What advice would you give 18-year-old Herb Roe and is it the same advice you'd give to another young artist?
Work harder and never be afraid to explore new techniques. Do more preparatory work. It is so much easier to do a good painting if you know where you want to go with a piece when you start it; you don't spend the majority of your time correcting things you should've worked out already. I would give that advice to any young artist, including an 18-year-old Herb. The more I work and the more my technique improves, the more I wish I had gotten here sooner. Practice, practice.

What is the process for a mural? Do you use a computer program to map it out?
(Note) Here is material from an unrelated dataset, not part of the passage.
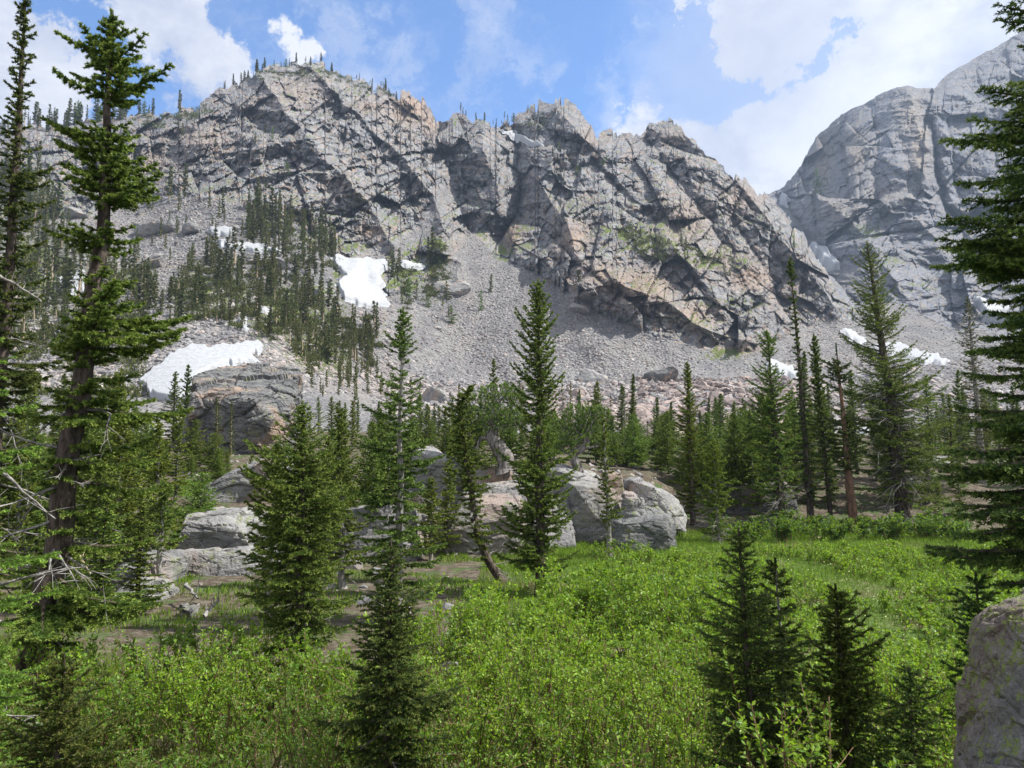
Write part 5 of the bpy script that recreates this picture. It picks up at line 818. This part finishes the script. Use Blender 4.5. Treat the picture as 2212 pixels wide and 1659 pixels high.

I use a lot of different methods, but over the last 10 years certain computer programs play a huge part in my design process. I combine many sources for pieces, from old photos, to my photos with period dressed models to 3-D renderings of sites or locations that have changed dramatically from the period I'm trying to show. An example are some murals of Native American villages and mound sites I've done. They were inhabited anywhere form several hundred to a thousand years ago, a little before the advent of photography. So I intensively research whatever archaeology has taken place at the site or similar sites; I reconstruct what was where from the available research and build a 3-D model, which I can rotate until I get the composition that I want. Then I transfer it to the wall. Then it's a matter of painting in the thousands of details that make it a real scene. This has become my technique in general, not just for murals.